§ **AIM**: Report how many lines hold the word "Blender"; answer with the number alone.

§ **DATA RECORDS**:
/---

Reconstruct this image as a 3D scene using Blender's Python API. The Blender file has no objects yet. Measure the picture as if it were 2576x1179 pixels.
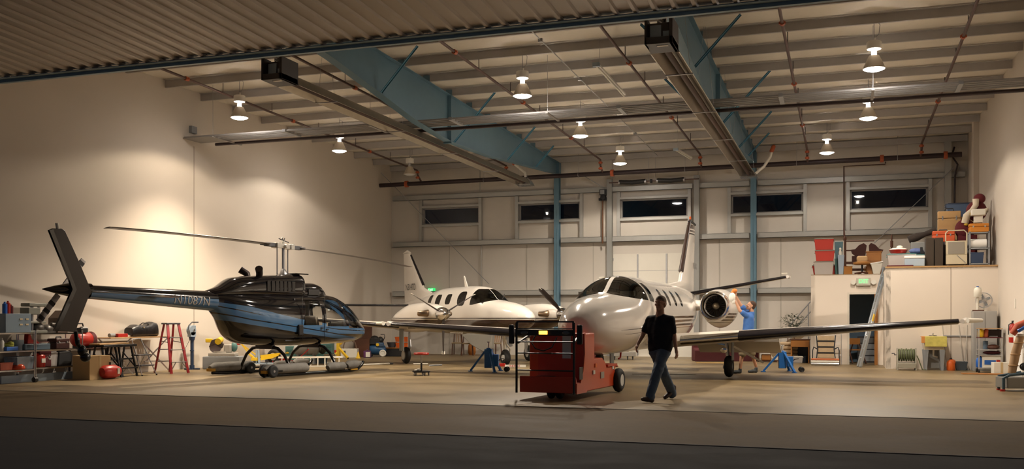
import bpy, bmesh, math, random
from mathutils import Vector, Matrix, Euler
random.seed(7)
PI = math.pi
scene = bpy.context.scene
COL = scene.collection
# ------------------------------------------------------------------ camera, world, exposure
F, PX, PY, CAMZ = 2467.0, 1288.0, 802.0, 1.42          # focal length and principal point in photo pixels, eye height
YAW = math.atan((2125 - 1288) / F); SN, CS = math.sin(YAW), math.cos(YAW)
cam_d = bpy.data.cameras.new('camera'); cam = bpy.data.objects.new('camera', cam_d); COL.objects.link(cam)
cam.location = (0, 0, CAMZ); cam.rotation_euler = (PI/2, 0, YAW)
cam_d.sensor_width = 36; cam_d.lens = 36*F/2576; cam_d.shift_y = (PY - 589.5)/2576
cam_d.clip_start = .1; cam_d.clip_end = 300
scene.camera = cam
scene.view_settings.view_transform = 'Standard'; scene.view_settings.look = 'None'
scene.view_settings.gamma = 1; scene.view_settings.use_curve_mapping = False
scene.view_settings.exposure = 1.2
world = bpy.data.worlds.new('night_sky'); scene.world = world; world.use_nodes = True
bg = world.node_tree.nodes['Background']; bg.inputs[0].default_value = (.40, .45, .58, 1); bg.inputs[1].default_value = .06
LAMP_Z = 6.82
LAMPS = [(-15.4, 22.6), (-15.4, 28.1), (-15.4, 33.5), (-7.4, 22.6), (-7.4, 28.1), (-7.4, 33.5), (.6, 22.6), (.6, 28.1), (-.55, 33.5)]
DEAD_LAMP = 2
LAMP_W = [2100, 700, 0, 1500, 1250, 1100, 1600, 1000, 380]
LAMP_COL = (1.0, .875, .72)
def make_light(i):
    x, y = LAMPS[i]
    if i == DEAD_LAMP: return
    for name, watt, cone, blend in (('high_bay_light', LAMP_W[i]*.62 if i else 4300, 112 if i else 110, .7 if i else 1.0), ('high_bay_wide_light', (300, 300, 0, 1800, 750, 480, 850, 450, 200)[i], 151, .2)):
        l = bpy.data.lights.new(name, 'SPOT'); l.energy = watt; l.color = LAMP_COL if i else (1, .83, .62); l.spot_size = math.radians(cone); l.spot_blend = blend; l.shadow_soft_size = .16
        o = bpy.data.objects.new(name, l); COL.objects.link(o); o.location = (x, y, LAMP_Z - .02)
    l = bpy.data.lights.new('high_bay_uplight', 'POINT'); l.energy = 400; l.color = (1, .93, .82); l.shadow_soft_size = .05
    o = bpy.data.objects.new('high_bay_uplight', l); COL.objects.link(o); o.location = (x, y, LAMP_Z + .36)
for i in range(9): make_light(i)

# ------------------------------------------------------------------ helpers: where things are
def W(lat, d, z=0.0): return Vector((CS*lat - SN*d, SN*lat + CS*d, z))
def P(px, py, d): return W((px-PX)/F*d, d, CAMZ + (PY-py)*d/F)
def onX(px, py, X):
    l = (px-PX)/F; d = X/(CS*l - SN); return Vector((X, (SN*l + CS)*d, CAMZ + (PY-py)*d/F))
def onY(px, py, Y):
    l = (px-PX)/F; d = Y/(SN*l + CS); return Vector(((CS*l - SN)*d, Y, CAMZ + (PY-py)*d/F))
def ground(px, py):
    d = F*CAMZ/(py-PY); return W((px-PX)/F*d, d, 0)
def heading(hl, hd):
    return math.atan2(SN*hl + CS*hd, CS*hl - SN*hd)
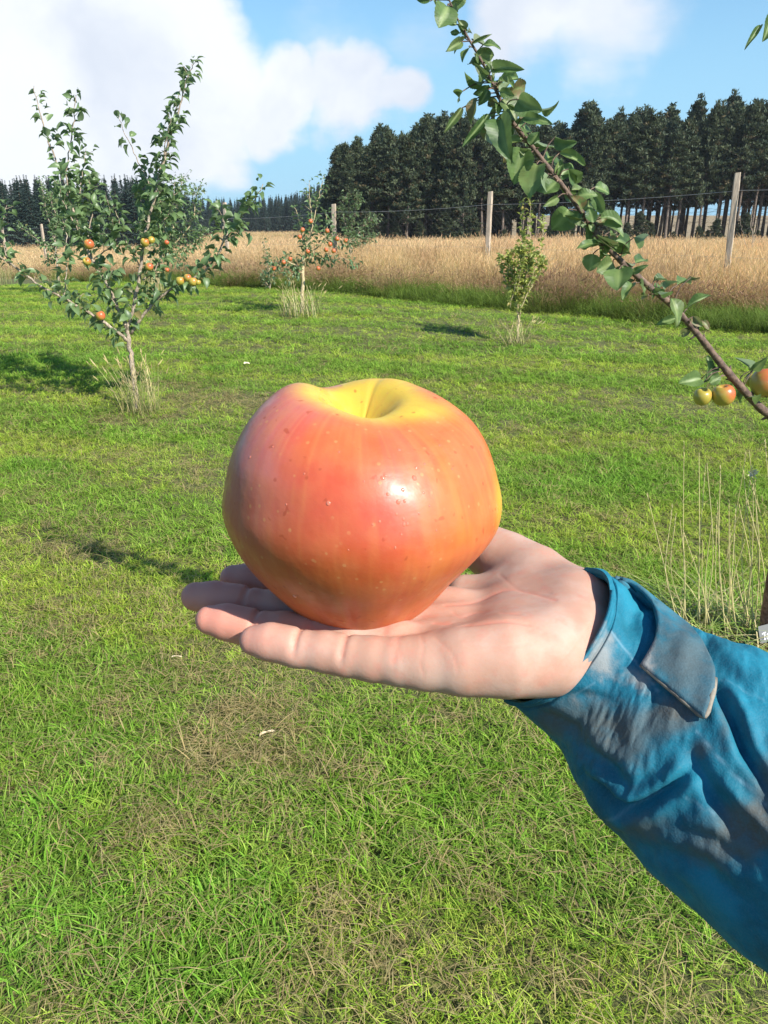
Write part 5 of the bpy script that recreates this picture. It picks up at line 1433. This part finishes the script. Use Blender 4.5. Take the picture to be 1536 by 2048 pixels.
c = t.mix(t.math('MULTIPLY', gmm, .85), c, t.mix(t.ramp(n2, .4, .6), (.10, .088, .070), (.085, .11, .115)))
wrm = t.ramp(t.math('ADD', wr, t.math('MULTIPLY', t.math('SUBTRACT', n2, .5), 1.3)), .25, .85)
c = t.mix(t.math('MULTIPLY', wrm, .8), c, (.27, .265, .25))
c = t.mix(t.ramp(n3, .4, .7, 0, .14), c, (.12, .22, .28)); c = t.mix(t.math('MULTIPLY', sm_, .45), c, (.20, .34, .42))
t.l.new(c, bs.inputs['Base Color']); bs.inputs['Roughness'].default_value = .66; bs.inputs['Specular IOR Level'].default_value = .2
bump(t, bs, t.math('ADD', t.math('MULTIPLY', n3, .25), t.math('ADD', n2, n1)), .45, .0012)
Q = grid_quads(NS, NT_, True)
sv = toW(SV.reshape(-1, 3)) - HO
sv = np.concatenate([sv, [sv[-NT_:].mean(0)]])
T = np.array([((NS - 1) * NT_ + j, (NS - 1) * NT_ + (j + 1) % NT_, NS * NT_) for j in range(NT_)])
sl = obj('sleeve', mesh('sleeve', sv, [Q, T], m_cloth, {'wear': np.append(wear.ravel(), 0), 'grime': np.append(grime.ravel(), 0), 'seam': np.append(seam.ravel(), 0)}), person)
md = sl.modifiers.new('thickness', 'SOLIDIFY'); md.thickness = .0016; md.offset = -1

# strap on the cuff
spf = np.stack([768 + F * SV[..., 0] / -SV[..., 2], 1024 - F * SV[..., 1] / -SV[..., 2]], -1)[:, 2:NT_ // 2 - 1].reshape(-1, 2); sdp = -SV[:, 2:NT_ // 2 - 1, 2].reshape(-1)
def sleeve_d(p):
    d2 = ((spf - p) ** 2).sum(1); k = np.argsort(d2)[:6]; w_ = 1 / (d2[k] + 4); return float((sdp[k] * w_).sum() / w_.sum())
EA = spline(np.array([(1228, 1152), (1262, 1163), (1292, 1188), (1311, 1232), (1305, 1280), (1277, 1330)], float), 6)
EB = spline(np.array([(1318, 1222), (1352, 1236), (1388, 1262), (1422, 1316), (1432, 1368), (1412, 1444)], float), 6)
na, nb_ = len(EA), 14
SVt = np.zeros((na, nb_, 3)); pxs = np.zeros((na, nb_, 2))
for i in range(na):
    for j in range(nb_):
        f_ = j / (nb_ - 1); p_ = EA[i] * (1 - f_) + EB[i] * f_; b_ = i / (na - 1)
        gap_ = .0022 + .0085 * (1 - f_) ** 1.5 * math.exp(-((b_ - .45) / .33) ** 2) + .0012 * math.sin(b_ * 7 + f_ * 3) * .5
        SVt[i, j] = PC(p_[0], p_[1], sleeve_d(p_) - gap_); pxs[i, j] = p_
SVt = relax(SVt.reshape(-1, 3), grid_quads(na, nb_), 2, .3).reshape(na, nb_, 3)
# turn the far end of the strap down behind the cuff
back = SVt[:1].copy() + np.array([-.004, -.010, -.016]); SVt = np.concatenate([back, SVt]); na += 1
strap_px = np.concatenate([pxs[:1], pxs])
wv = np.exp(-((strap_px[..., 0] - 1290) / 22) ** 2) * sstep(1200, 1290, strap_px[..., 1]); gv = .62 + .3 * np.exp(-(((strap_px[..., 0] - 1370) / 50) ** 2 + ((strap_px[..., 1] - 1330) / 60) ** 2))
qd = grid_quads(na, nb_)[:, ::-1]
strap = obj('cuff_strap', mesh('cuff_strap', toW(SVt.reshape(-1, 3)) - HO, qd, m_cloth, {'wear': wv.ravel(), 'grime': gv.ravel() * .8}), sl)
md = strap.modifiers.new('thickness', 'SOLIDIFY'); md.thickness = .0020; md.offset = 0
m_trim, t, bs = material('worn_cream_trim')
oc = t.new('ShaderNodeNewGeometry').outputs['Position']; n = t.noise(oc, 180, 4)
t.l.new(t.mix(t.ramp(n, .35, .65), (.13, .12, .10), (.28, .245, .19)), bs.inputs['Base Color']); bs.inputs['Roughness'].default_value = .8; bump(t, bs, n, .5, .001)
a = Acc(); edge = np.concatenate([SVt[-1], SVt[-2:-9:-1, -1]]); edge = spline(edge[::2], 3)
tube(a, toW(edge) - HO, np.linspace(.0007, .0011, len(edge)), 8, knob=.15)
obj('strap_trim', a.mesh('strap_trim', m_trim), sl)
print('lawn tufts', N_LAWN, 'field', len(fx), 'pines', n_p, 'hand verts', len(HV))

# ------------------------------------------------------------------ air
hz_me = bpy.data.meshes.new('haze')
x0, x1, y0, y1, z0, z1 = -260, 260, -60, 420, -14, 14
hz_me.from_pydata([(x, y, z) for z in (z0, z1) for x, y in ((x0, y0), (x1, y0), (x1, y1), (x0, y1))], [], [(3, 2, 1, 0), (4, 5, 6, 7), (0, 1, 5, 4), (1, 2, 6, 5), (2, 3, 7, 6), (3, 0, 4, 7)])
m_haze = bpy.data.materials.new('haze'); m_haze.use_nodes = True
t = NT(m_haze.node_tree); t.n.clear()
pv_ = t.new('ShaderNodeVolumePrincipled'); pv_.inputs['Color'].default_value = (.85, .92, 1, 1); pv_.inputs['Density'].default_value = .00028; pv_.inputs['Anisotropy'].default_value = 0.2
ho = t.new('ShaderNodeOutputMaterial'); t.l.new(pv_.outputs[0], ho.inputs['Volume'])
hz_me.materials.append(m_haze)
tag(obj('haze', hz_me), kind='stuff')
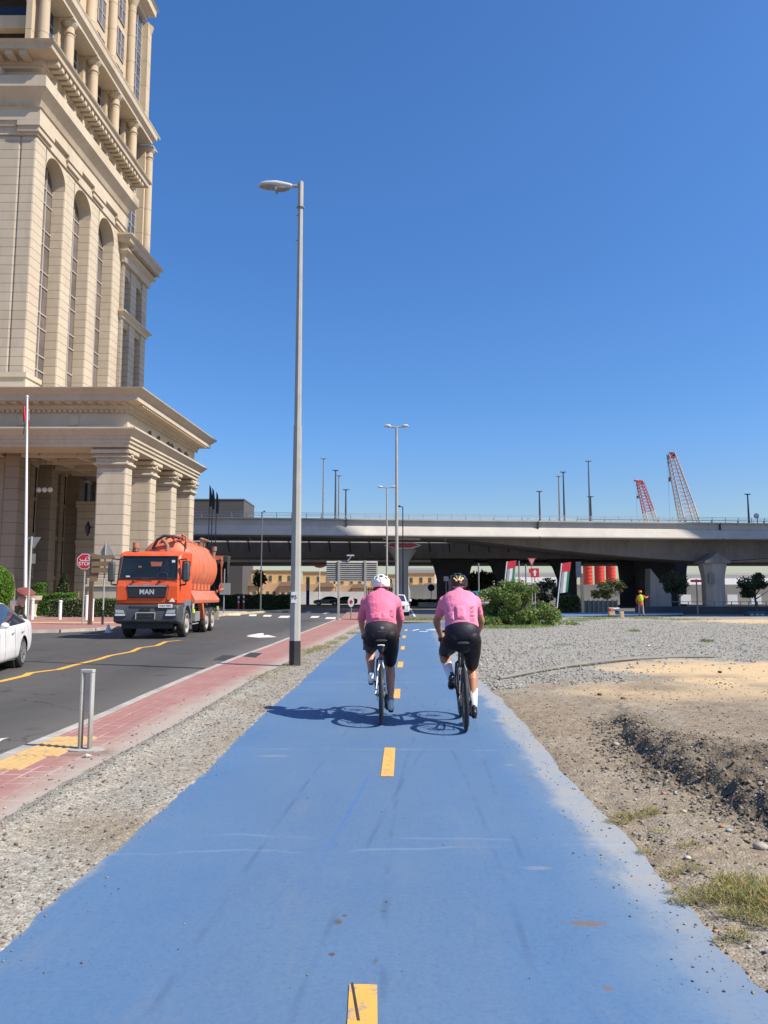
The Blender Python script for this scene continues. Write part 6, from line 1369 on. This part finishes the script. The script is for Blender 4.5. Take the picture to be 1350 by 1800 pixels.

\---

§ **FINAL ANSWER**: 3